2017 — Essay

Xenophily and Computational Denaturalization

Patricia Reed

e-flux Architecture

The labor of perspectival reformatting is an ongoing labor of care, as well as a careful labor, driven by a generative force of alienation. Being grasped by concepts is an alienation from familiar logical/categorical perspectives. Despite the term having been locked down in a negative register, signaling social anomie or dehumanization and positioned as something to be overcome, on a perspectival front, alienation is a necessary force of estrangement from what is. Alienation can never be “total”: it expresses the quality of a relation, and not a thing unto itself; something is alienated from something else, and to properly understand it requires reflection in at least two directions.
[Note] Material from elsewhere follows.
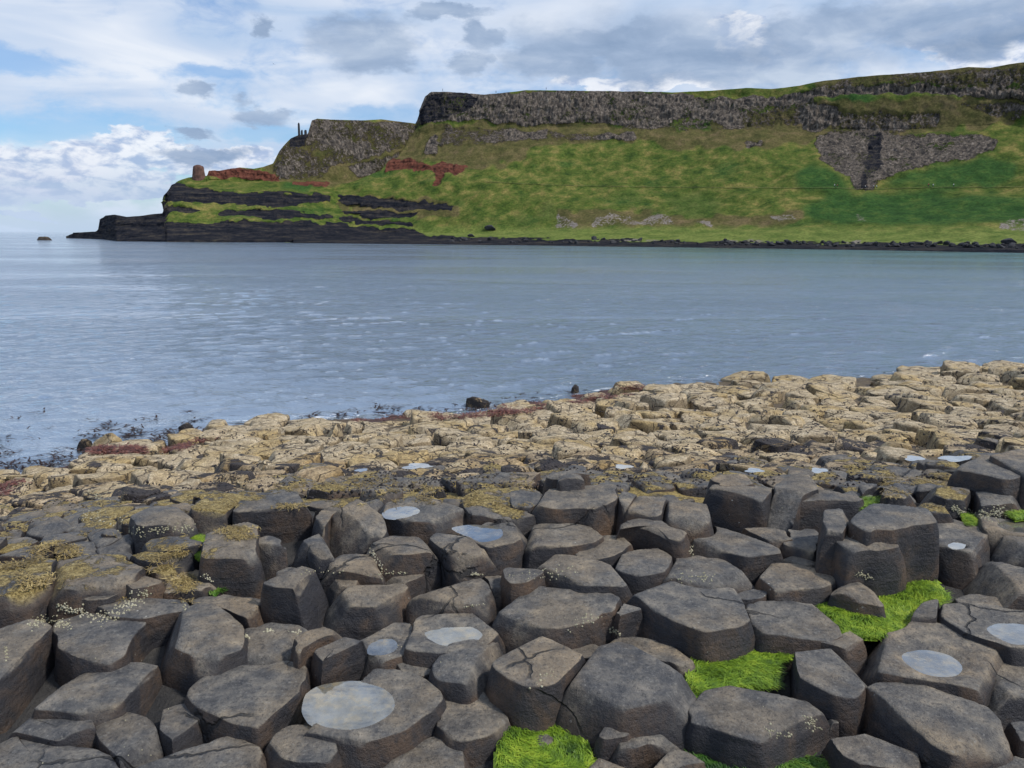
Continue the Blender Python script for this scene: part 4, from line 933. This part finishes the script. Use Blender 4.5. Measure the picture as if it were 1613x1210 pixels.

When “alienation” is often taken as a ubiquitous descriptor of life in our technosphere, to avoid the meaninglessness of its (seeming) semantic self-evidence we need to ask: What would a non-alienated condition look like? The consequence of a world without alienation binds us to familiar cognitive schemata since it refuses engagement with the strange, the foreign, and the unknown, fixing “common-sense” to the given. Alienation and abstraction form a kinship in this regard, since both pertain to modes of separation and impersonalization. While certain vectors of these forces undeniably structure our contemporary status-quo for unjust ends, the cognitive potency inherent to them should not be abandoned, for what these capacities can do and are today is more necessary than ever.